Иногда, провоцируя журналистов и критиков, Тарковский заявлял, что снимать кино — скучно. Он предпочитал сочинять свои фильмы — писать сценарии, придумывать реплики, мизансцены, искать места для будущих съемок. А когда начинался съемочный период, ему хотелось все бросить, превратится в садовника и сажать цветы с тосканскими крестьянами. Он часто сравнивал себя с портным. Режиссер — как портной. Безумно интересно придумывать фасон нового платья, рисовать его, подбирать цвета, ткань, выбирать шляпку, туфли, перчатки, броши, цветы… А вот пришивать пуговицы, подшивать подол, крахмалить, гладить — это скучно. С пришиванием пуговиц и сравнивал Тарковский съемочный период. Хотя не было и дня, когда он чего-нибудь не придумывал.
Лейла пишет, что ни один человек не научил ее видеть мир так, как Андрей Тарковский. Это касалось не только кино. Он научил видеть и слышать по-новому, открыл глаза на самые простые вещи, за которыми скрывается множество тайн. Он говорил, что «нет ничего красивее и таинственнее простоты, но как достичь этой простоты, вот в чем вопрос!». Возможно, именно в этом вопросе и кроется ключ к гениальности.

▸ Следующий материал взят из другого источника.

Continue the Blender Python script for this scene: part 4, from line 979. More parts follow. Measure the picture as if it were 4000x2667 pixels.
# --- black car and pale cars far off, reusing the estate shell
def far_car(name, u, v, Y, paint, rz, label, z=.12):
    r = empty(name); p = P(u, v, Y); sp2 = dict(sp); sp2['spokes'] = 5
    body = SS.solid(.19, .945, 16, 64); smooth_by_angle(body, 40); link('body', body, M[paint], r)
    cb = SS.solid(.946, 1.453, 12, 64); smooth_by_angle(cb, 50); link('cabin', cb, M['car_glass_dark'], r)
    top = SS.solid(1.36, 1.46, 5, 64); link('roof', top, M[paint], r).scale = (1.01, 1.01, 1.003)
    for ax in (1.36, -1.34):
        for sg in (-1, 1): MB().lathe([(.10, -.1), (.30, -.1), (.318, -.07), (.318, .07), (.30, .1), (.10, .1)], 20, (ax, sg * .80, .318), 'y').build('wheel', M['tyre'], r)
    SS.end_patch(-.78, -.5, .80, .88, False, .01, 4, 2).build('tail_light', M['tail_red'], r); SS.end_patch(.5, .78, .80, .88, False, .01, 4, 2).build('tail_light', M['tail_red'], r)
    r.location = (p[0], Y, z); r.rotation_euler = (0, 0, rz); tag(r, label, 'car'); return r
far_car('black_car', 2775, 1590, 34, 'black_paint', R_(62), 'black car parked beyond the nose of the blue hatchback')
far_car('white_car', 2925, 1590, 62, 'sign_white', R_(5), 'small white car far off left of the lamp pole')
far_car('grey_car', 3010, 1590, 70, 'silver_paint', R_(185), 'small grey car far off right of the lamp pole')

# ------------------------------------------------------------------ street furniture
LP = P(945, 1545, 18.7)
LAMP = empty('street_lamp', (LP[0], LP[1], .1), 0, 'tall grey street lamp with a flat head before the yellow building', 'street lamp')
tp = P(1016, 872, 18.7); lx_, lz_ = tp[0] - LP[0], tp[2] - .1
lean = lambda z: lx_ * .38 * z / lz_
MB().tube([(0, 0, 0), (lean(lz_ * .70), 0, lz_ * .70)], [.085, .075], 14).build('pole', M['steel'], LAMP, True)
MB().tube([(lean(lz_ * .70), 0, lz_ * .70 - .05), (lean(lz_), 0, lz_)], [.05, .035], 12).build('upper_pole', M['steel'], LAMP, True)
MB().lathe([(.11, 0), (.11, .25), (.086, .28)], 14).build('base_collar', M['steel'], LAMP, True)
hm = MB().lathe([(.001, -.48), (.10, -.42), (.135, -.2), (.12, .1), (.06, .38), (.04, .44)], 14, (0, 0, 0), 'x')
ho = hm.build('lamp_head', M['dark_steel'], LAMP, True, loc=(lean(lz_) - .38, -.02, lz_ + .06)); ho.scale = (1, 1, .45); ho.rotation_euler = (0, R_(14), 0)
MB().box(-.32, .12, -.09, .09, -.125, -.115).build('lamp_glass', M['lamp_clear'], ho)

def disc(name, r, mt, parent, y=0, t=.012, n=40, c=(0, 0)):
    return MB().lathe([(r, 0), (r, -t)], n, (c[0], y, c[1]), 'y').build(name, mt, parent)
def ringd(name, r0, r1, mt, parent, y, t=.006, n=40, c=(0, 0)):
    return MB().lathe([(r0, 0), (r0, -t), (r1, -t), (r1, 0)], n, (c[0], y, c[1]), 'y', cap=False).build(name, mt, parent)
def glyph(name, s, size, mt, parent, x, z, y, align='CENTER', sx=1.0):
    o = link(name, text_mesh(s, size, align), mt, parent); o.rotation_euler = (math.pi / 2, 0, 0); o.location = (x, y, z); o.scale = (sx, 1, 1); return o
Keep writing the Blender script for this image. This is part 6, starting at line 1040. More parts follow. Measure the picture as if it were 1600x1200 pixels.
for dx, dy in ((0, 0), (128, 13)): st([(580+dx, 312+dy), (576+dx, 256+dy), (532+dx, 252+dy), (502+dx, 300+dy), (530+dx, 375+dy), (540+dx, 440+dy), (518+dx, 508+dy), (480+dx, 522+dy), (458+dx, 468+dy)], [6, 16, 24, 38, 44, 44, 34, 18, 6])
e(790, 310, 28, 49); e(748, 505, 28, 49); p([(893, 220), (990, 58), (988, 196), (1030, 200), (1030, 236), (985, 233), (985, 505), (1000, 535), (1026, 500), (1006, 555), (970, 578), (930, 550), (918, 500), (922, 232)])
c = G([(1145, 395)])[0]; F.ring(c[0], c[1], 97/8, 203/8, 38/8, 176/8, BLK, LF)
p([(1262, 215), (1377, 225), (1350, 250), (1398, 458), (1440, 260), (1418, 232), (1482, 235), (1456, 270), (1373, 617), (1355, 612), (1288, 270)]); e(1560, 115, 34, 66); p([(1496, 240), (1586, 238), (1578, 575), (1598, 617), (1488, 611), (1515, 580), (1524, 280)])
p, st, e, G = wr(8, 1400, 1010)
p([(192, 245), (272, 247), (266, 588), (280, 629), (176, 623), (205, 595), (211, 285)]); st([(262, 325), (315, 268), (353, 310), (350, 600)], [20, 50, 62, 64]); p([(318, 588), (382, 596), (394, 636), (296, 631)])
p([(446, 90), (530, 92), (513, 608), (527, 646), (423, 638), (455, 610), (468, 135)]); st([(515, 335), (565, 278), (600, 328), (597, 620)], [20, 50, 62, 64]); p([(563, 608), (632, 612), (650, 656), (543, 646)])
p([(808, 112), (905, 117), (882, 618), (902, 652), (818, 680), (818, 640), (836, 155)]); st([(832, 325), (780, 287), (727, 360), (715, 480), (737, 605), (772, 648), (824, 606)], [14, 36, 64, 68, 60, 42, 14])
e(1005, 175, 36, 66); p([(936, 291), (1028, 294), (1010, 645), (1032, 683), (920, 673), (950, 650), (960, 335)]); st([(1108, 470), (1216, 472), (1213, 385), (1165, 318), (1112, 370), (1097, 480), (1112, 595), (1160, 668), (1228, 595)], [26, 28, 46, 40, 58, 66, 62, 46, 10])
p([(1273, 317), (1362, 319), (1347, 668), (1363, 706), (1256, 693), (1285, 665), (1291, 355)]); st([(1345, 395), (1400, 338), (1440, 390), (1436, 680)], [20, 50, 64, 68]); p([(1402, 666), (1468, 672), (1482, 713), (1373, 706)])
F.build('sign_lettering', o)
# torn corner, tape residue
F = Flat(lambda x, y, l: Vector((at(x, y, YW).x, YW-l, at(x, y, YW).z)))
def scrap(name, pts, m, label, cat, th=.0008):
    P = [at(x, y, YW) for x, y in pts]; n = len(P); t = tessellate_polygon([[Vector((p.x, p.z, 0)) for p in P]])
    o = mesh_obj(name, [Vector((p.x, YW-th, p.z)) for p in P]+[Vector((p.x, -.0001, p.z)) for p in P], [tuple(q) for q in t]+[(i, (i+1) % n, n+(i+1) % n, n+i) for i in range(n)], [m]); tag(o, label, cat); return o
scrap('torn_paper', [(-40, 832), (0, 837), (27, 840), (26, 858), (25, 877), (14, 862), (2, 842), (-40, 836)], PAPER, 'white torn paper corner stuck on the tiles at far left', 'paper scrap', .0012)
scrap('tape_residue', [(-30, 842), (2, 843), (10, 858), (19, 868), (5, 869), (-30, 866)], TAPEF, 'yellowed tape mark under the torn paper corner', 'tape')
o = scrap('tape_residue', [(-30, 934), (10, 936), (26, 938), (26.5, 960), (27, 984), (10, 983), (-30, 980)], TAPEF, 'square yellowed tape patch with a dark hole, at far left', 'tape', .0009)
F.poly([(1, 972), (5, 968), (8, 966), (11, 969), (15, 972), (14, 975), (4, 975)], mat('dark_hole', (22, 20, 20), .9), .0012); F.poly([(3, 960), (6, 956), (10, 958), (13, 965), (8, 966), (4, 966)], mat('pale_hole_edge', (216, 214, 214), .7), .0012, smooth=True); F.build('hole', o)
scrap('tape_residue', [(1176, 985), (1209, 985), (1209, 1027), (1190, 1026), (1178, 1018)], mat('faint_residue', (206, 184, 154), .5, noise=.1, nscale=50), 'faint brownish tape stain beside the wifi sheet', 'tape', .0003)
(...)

Одно могу сказать точно, и по сей день посредством волшебных фильмов Андрея Тарковского мы продолжаем учиться смотреть на мир его особым взглядом.
* Название книги «Андрей Тарковский: собираетль снов», по-видимому, связано с фантазиями и сновидениями Андрея, которые нашли свое место в его последней картине «Жертвоприношение». В шведском сценарии их было 5, шестой — «Петушиный сон» — приснился Андрею во время съемок. Вот эти сны по порядку: «Рыбный сон», или «Огненный сон» (в фильме его нет), «Апрельский сон», или «Парковый сон», «Сон Марии» (в фильме его нет), «Сон-полет», или «Военный сон», еще его называли «Апокалиптический сон» (в фильме он повторяется несколько раз в разных вариантах), «Лошадиный сон», «Петушиный сон» (в сценарии его не было). В фильме эта последовательность не сохраняется, у Тарковского все видоизменяется, переходит одно в другое, размывая четкие границы.